Since \(r > 0\), we take the positive square root:
\(r = \frac{2}{3}\) (as required).

(b) First, find the first term \(a\):
\(a = 27\left(1 - \frac{2}{3}\right) = 9\)

The 5th term is given by:
\(u_5 = ar^4 = 9 \left(\frac{2}{3}\right)^4 = 9 \times \frac{16}{81} = \frac{16}{9}\)

(c) The sum of the first \(n\) terms is:
\(S_n = \frac{a(1-r^n)}{1-r} = \frac{9\left(1 - (2/3)^n\right)}{1 - 2/3} = 27\left(1 - \left(\frac{2}{3}\right)^n\right)\)

We are given:
\(S_{\infty} - S_n < 0.1\)
\(27 - 27\left(1 - \left(\frac{2}{3}\right)^n\right) < 0.1\)
\(27\left(\frac{2}{3}\right)^n < 0.1\)
\(\left(\frac{2}{3}\right)^n < \frac{0.1}{27} = \frac{1}{270}\)

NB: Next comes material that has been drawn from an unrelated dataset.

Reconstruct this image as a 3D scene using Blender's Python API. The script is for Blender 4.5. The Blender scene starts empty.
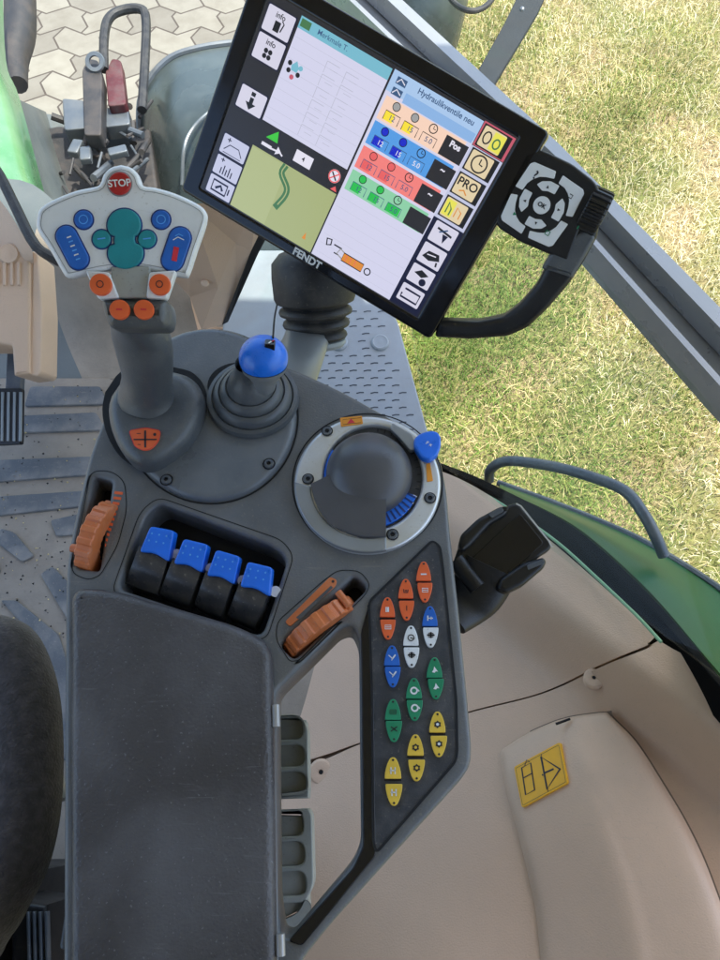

Taking natural logarithms (or common logarithms) of both sides:
\(n \ln\left(\frac{2}{3}\right) < \ln\left(\frac{1}{270}\right)\)

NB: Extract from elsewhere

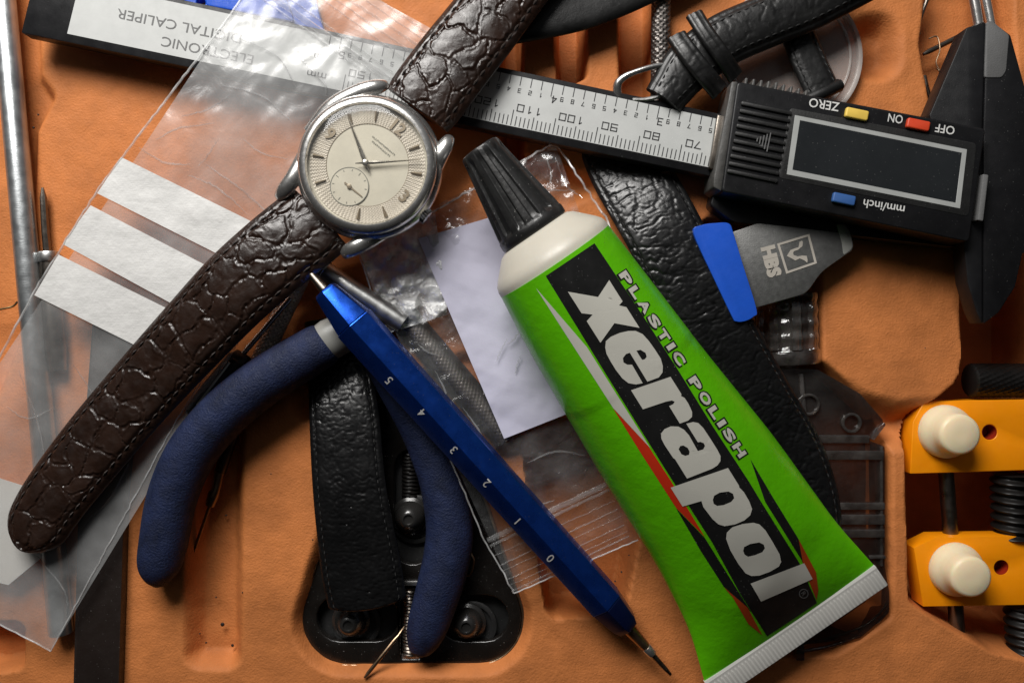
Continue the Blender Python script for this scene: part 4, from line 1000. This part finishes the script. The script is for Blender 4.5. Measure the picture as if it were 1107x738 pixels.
# ================================================================== wristwatch with brown crocodile strap
T = Thing('wristwatch', 'round steel wristwatch with cream dial on brown crocodile strap', 'watch')
KW = kz(86); wc = W(396, 177, 86); u12 = nrm([0.643, 0.766, 0]); u3 = np.array([u12[1], -u12[0], 0])
def wp(x, y, z): return np.array([wc[0], wc[1], 0])+(u3*x+u12*y)*KW+np.array([0, 0, z])
def wring(prof, n=96, rad=None, caps=(1, 1)): return lathe(np.array([wc[0], wc[1], 0]), (0, 0, 1), [(r*KW, z) for r, z in prof], n, rad=rad, caps=caps)
case = T.add('case', wring([(40, 50), (60, 52), (75, 58), (80.5, 65), (81.0, 69), (79.5, 73), (76.0, 76), (72.8, 78.2), (70.5, 79)], caps=(1, 0)), 'steel', smooth=50)
T.add('bezel', merge(wring([(74, 76), (76.2, 78.5), (75.8, 82), (73, 85.4), (69, 87), (66.3, 87.0), (65.4, 86), (65.2, 78.5)], caps=(0, 0))), 'steel', case, smooth=50)
dial = T.add('dial', wring([(66, 78), (66, 79.0), (45, 79.05), (0.3, 79.1)]), 'dial', smooth=20)
def annulus(r0, r1, z, nth, nr, f=None):
    th = np.linspace(0, 2*math.pi, nth, endpoint=False); V = []
    for r in np.linspace(r0, r1, nr):
        for t in th: V.append(wp(r*math.cos(t), r*math.sin(t), z+(f(r, t) if f else 0)))
    F = []
    for k in range(nr-1):
        for i in range(nth): j = (i+1) % nth; F.append((k*nth+i, k*nth+j, (k+1)*nth+j, (k+1)*nth+i))
    return np.array(V), F
gu = lambda r, t: 0.45*(math.sin(r*2.1+0)*math.sin(t*100+ (1.57 if int((r-45)/1.5) % 2 else 0)))
T.add('textured_ring', annulus(45.3, 63.2, 79.7, 400, 26, gu), 'dial_ring', dial, smooth=0)
T.add('ring_line', annulus(44.7, 45.4, 79.5, 120, 2), 'dial_mark', dial, smooth=0)
sub = (0, -30.5)
def sring(r0, r1, z, n=72):
    V = []; 
    for r in (r0, r1):
        for i in range(n): t = 2*math.pi*i/n; V.append(wp(sub[0]+r*math.cos(t), sub[1]+r*math.sin(t), z))
    return np.array(V), [(i, (i+1) % n, n+(i+1) % n, n+i) for i in range(n)]
sd_ = T.add('seconds_dial', merge((np.array([wp(sub[0]+21*math.cos(t), sub[1]+21*math.sin(t), 79.95) for t in np.linspace(0, 2*math.pi, 72, endpoint=False)]), [tuple(range(72))])), 'dial', dial, smooth=0)
def strip(x0, y0, x1, y1, w0, w1, z):
    a, b = np.array([x0, y0]), np.array([x1, y1]); t = nrm(b-a); m = np.array([-t[1], t[0]])
    P = [a+m*w0/2, a-m*w0/2, b-m*w1/2, b+m*w1/2]; return np.array([wp(p[0], p[1], z) for p in P]), [(0, 1, 2, 3)]
sm = [sring(20.4, 21.2, 80.2)]
for k in range(12):
    t = k*math.pi/6; L = 15.5 if k % 3 == 0 else 16.8
    sm.append(strip(sub[0]+L*math.cos(t), sub[1]+L*math.sin(t), sub[0]+19*math.cos(t), sub[1]+19*math.sin(t), 0.8, 0.8, 80.2))
T.add('seconds_track', merge(*sm), 'dial_print', sd_, smooth=0)
def wedge(k):
    t = math.pi/2-k*math.pi/6; c, s = math.cos(t), math.sin(t); m = np.array([-s, c]); V = []
    for r, w in ((48, 0.7), (60, 2.3)):
        p = np.array([c, s])*r
        for q, z in ((p+m*w, 80.3), (p, 82.2), (p-m*w, 80.3)): V.append(wp(q[0], q[1], z))
    return np.array(V), [(0, 1, 4, 3), (1, 2, 5, 4), (0, 2, 1), (3, 4, 5), (0, 3, 5, 2)]
for k in (1, 2, 4, 5, 7, 8, 10, 11): T.add('hour_marker', wedge(k), 'dial_mark', dial, smooth=0)
def numeral(tx, x, y, h, rot):
    v, f = glyphs(tx, 0.03); n_ = len(v); c, s = math.cos(rot), math.sin(rot)
    P = [(x+(p[0]*c-p[1]*s)*h, y+(p[0]*s+p[1]*c)*h) for p in v]
    return np.array([wp(p[0], p[1], 80.9) for p in P]), f
for tx, x, y in (('12', 0, 53), ('3', 52.5, 0), ('9', -52.5, 0)): T.add('numeral', numeral(tx, x, y, 13, 0), 'dial_mark', dial, smooth=0)
# the maker's two faded lines: worn to strokes that cannot be read
pr = []
for (y, n_, w_) in ((27.5, 15, 2.2), (23.2, 12, 2.2)):
    for k in range(n_):
        x = (k-(n_-1)/2)*w_; hh = 2.4*(0.7+0.3*random.random())
        pr.append(strip(x-0.45, y-hh/2, x-0.45, y+hh/2, 0.55, 0.55, 79.7)); 
        if random.random() < 0.7: pr.append(strip(x-0.5, y+random.choice((-1, 0, 1))*hh*.42, x+0.9, y+random.choice((-1, 0, 1))*hh*.42, 0.5, 0.5, 79.72))
T.add('faded_print', merge(*pr), 'dial_print', dial, smooth=0)
def hand(dx, dy, L, w, z, tail=11):
    d = nrm([dx, dy]); m = np.array([-d[1], d[0]]); V = []
    pts = [(-tail, 0.5), (0, w*0.7), (8, w), (L*0.55, w*0.55), (L, 0.35)]
    for r, q in pts:
        for o, zz in ((q, 0), (0, 1.0 if r > -tail else 0.3), (-q, 0)):
            p = d*r+m*o; x = p[0]; y = p[1]; V.append(np.array([wc[0]+x*KW, wc[1]+y*KW, z+zz]))
    F = []
    for k in range(len(pts)-1):
        a, b = 3*k, 3*k+3; F += [(a, a+1, b+1, b), (a+1, a+2, b+2, b+1), (a, b, b+2, a+2)]
    return np.array(V), F
wc0 = wc.copy(); wc = wc+np.array([-1.4, 1.4, 0])
T.add('hour_hand', hand(-19.5, 50, 53, 2.2, 82.2), 'hand', dial, smooth=0); T.add('minute_hand', hand(55, 3.0, 60, 2.0, 83.6), 'hand', dial, smooth=0)
T.add('hand_hub', wring([(3.6, 82), (3.6, 85.2), (2.6, 85.8), (0.4, 86)], 24), 'hand', dial)
wc = wc0
sx, sy = wp(sub[0], sub[1], 0)[:2]
def shand():
    a = np.array([sx, sy]); d = nrm([15, -12]); m = np.array([-d[1], d[0]]); P = [a-d*6+m*1, a-d*6-m*1, a+d*16-m*.5, a+d*16+m*.5]
    return np.array([[*p, 81.0] for p in P]), [(0, 1, 2, 3)]
T.add('seconds_hand', merge(shand(), lathe(np.array([sx, sy, 80]), (0, 0, 1), [(2.4, 0), (2.4, 1.6), (0.3, 2)], 16)), 'dial_mark', sd_)
T.add('crystal', wring([(65.4, 85.8), (63, 87.0), (56, 88.0), (42, 88.9), (24, 89.5), (8, 89.7), (0.4, 89.7)], caps=(0, 1)), 'crystal', case, smooth=60)
def crown_r(t, h, r): return r+0.5*math.sin(18*t)
T.add('crown', lathe(wp(70, -1, 67), u3, [(4, 0), (4, 6), (6.5, 6.5), (7.6, 7.6), (7.6, 11.5), (6.5, 13), (3, 13.8), (0.4, 13.9)], 72, rad=crown_r), 'steel', case, smooth=30)
for pts in ([(336, 145), (358, 117), (388, 100), (408, 94), (419, 91)], [(452, 206), (467, 185), (476, 168), (483, 155), (487, 148)], [(339, 150), (329, 172), (317, 193), (306, 207), (300, 214)], [(424, 244), (404, 256), (388, 265), (377, 271), (371, 276)]):
    P = catmull([W(p[0], p[1], z) for p, z in zip(pts, (63, 67, 70, 68, 63))], 6)
    T.add('lug', tubepath(P, np.interp(np.linspace(0, 1, len(P)), [0, .3, .7, .95, 1], [8.5, 9, 8, 5.6, 3.8]), 22, 0.7), 'steel', case, smooth=60)
g, info = strap([(452, 121, 58, 80), (463, 106, 58, 84), (490, 70, 56, 84), (520, 32, 52, 82), (552, -10, 48, 80), (590, -56, 46, 78)], 12, 5, 1.05, croc(3))
s_ = T.add('strap', g, 'croc', smooth=70); T.add('stitching', stitches(info, 8, 7.5, 4, 1.0), 'stitch_brown', s_)
g, info = strap([(347, 237, 52, 84), (335, 247, 55, 88), (300, 275, 62, 88), (258, 312, 62, 86), (214, 358, 54, 82), (160, 417, 42, 78), (106, 480, 38, 76), (64, 534, 36, 72), (44, 566, 35, 68), (30, 592, 35, 62)], 12, 5, 1.05, croc(8), end1=34)
s_ = T.add('strap', g, 'croc', smooth=70); T.add('stitching', stitches(info, 8, 7.5, 4, 1.0, s1=14), 'stitch_brown', s_)
T.done()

Since \(\ln\left(\frac{2}{3}\right) < 0\), we reverse the inequality when dividing:
\(n > \frac{\ln\left(\frac{1}{270}\right)}{\ln\left(\frac{2}{3}\right)}\)
\(n > 13.807...\)

Since \(n\) must be an integer, the smallest value is \(n = 14\).

(a)
- M1: Attempts to write down equations for the sum of the first two terms and the sum to infinity, i.e., \(a(1+r) = 15\) and \(\frac{a}{1-r} = 27\).
- M1: Substitutes \(a = 27(1-r)\) into \(a(1+r) = 15\) to obtain a quadratic equation in \(r\).
- A1: Obtains \(r^2 = \frac{4}{9}\) or equivalent simplified form such as \(27r^2 = 12\).
- A1*: Reaches \(r = \frac{2}{3}\) with convincing working, explicitly stating or showing why the negative root is rejected (e.g., citing \(r > 0\)).

(b)
- M1: Correct method to find \(a\) (e.g. \(a = 27(1-2/3) = 9\)) and attempts to find the 5th term using \(u_5 = ar^4\).
- A1: \(\frac{16}{9}\) or \(1 \frac{7}{9}\).

(c)
- M1: Formulates a correct expression for \(S_n\) or \(S_{\infty} - S_n\) in terms of \(n\).
- M1: Sets up the correct inequality \(27\left(\frac{2}{3}\right)^n < 0.1\) or equivalent equation.
- M1: Divides by 27 to get \(\left(\frac{2}{3}\right)^n < \frac{1}{270}\) (or equivalent).
- M1: Correct use of logarithms to solve an equation or inequality of the form \(p^n < q\) where \(0 < p < 1\).
- A1: Obtains a critical value of \(n \approx 13.8\) (or \(13.8\) to \(13.9\)).
- A1: Deduces \(n = 14\) (must be an integer, and must follow from correct work).